LONDON, April 5 -- Prime Minister Tony Blair called a national election for May 5, revealing the worst-kept secret in British politics and starting what could be the first closely fought campaign in more than a decade.

Blair's Labor Party won landslide victories in 1997 and 2001 and is widely expected to win again. But opinion polls published in newspapers Tuesday suggested the electorate was distrustful of Blair and angry over his decision to go to war in Iraq.


Prime Minister Tony Blair has been criticized over the war in Iraq. (Stephen Hird -- Reuters)

The prime minister kicked off the campaign by trying to focus attention on his economic achievements and investment in public services, rather than his controversial foreign policy and alliance with President Bush.

"It's a big choice, and there's a lot at stake," he told reporters outside his Downing Street office. "The British people are the boss, and they are the ones who will make" the choice.

During eight years in power, Blair has enjoyed a triple-digit majority in the House of Commons. If he wins a third term, he would be the first Labor premier to do so and equal the record of Margaret Thatcher of the Conservative Party.

But the huge leads Blair had in opinion polls before the two previous elections are absent this year. Surveys published by the Times, the Guardian and the Independent newspapers showed the Labor Party between 2 and 6 percentage points ahead of the Conservatives, but a poll by Market & Opinion Research International (MORI) for the Financial Times found that among those who said they were "certain to vote," the Conservatives had a five-point lead.

According to Robert Worcester, the chairman of MORI, this did not mean that Conservatives would claim victory; the electoral system in Britain favors Labor, whose support is spread more evenly across the country. But it did pose the possibility of a hung Parliament or a greatly reduced Labor majority.

"That would mean losing a great many 'Blairites' in the House of Commons," Worcester said, "and leave him with lawmakers in his own party who are not sympathetic with his aims and who would make his life difficult at best, impossible at worst."

Labor has 410 lawmakers in Commons, which gives Blair a 161-seat majority in the 659-seat body.
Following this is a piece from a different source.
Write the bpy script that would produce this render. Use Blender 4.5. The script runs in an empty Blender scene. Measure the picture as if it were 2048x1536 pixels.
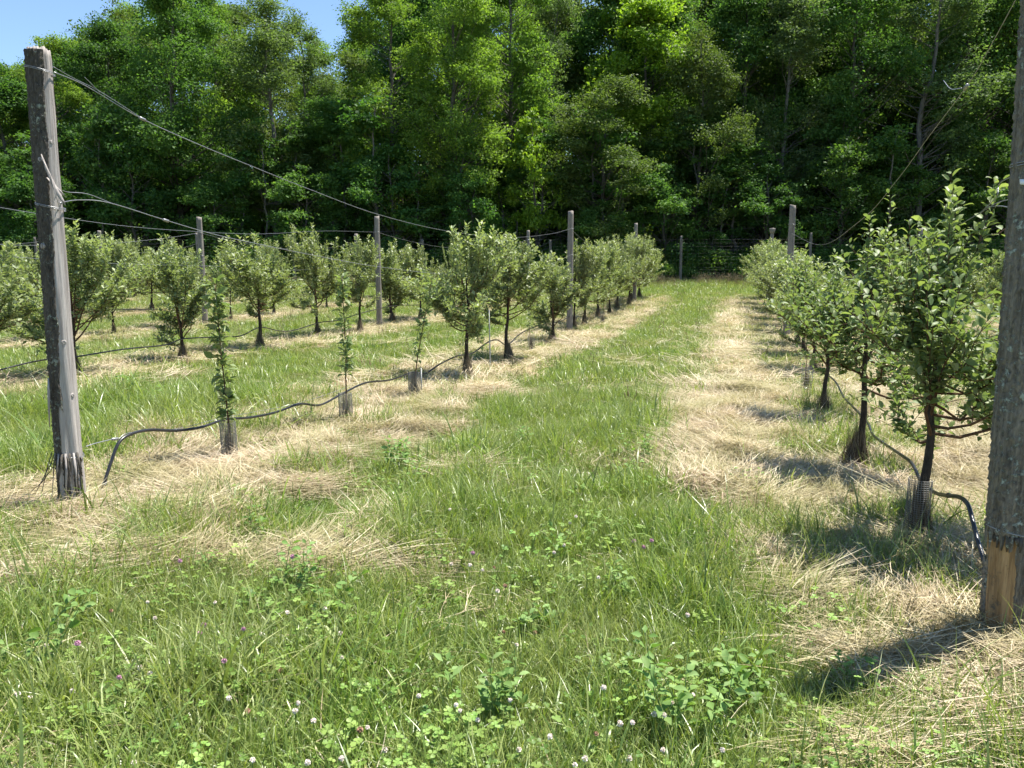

Under Britain's parliamentary system, the leader of the party with the most seats automatically becomes prime minister.

Michael Howard, the conservative leader, urged voters not to reward Blair for "eight years of broken promises." In the weeks before Tuesday's announcement, Howard has put Labor on the defensive over such issues as immigration and health care. But because his party also supported the war, he has been unable to capitalize on anger over Iraq.

The Liberal Democrats, the only major party to oppose the war, have focused on pledges to increase numbers of police and reform local tax laws.

Blair had planned to announce the election Monday but deferred for 24 hours out of respect for the death of Pope John Paul II. In line with tradition, he set the process in motion by formally asking Queen Elizabeth II to dissolve Parliament.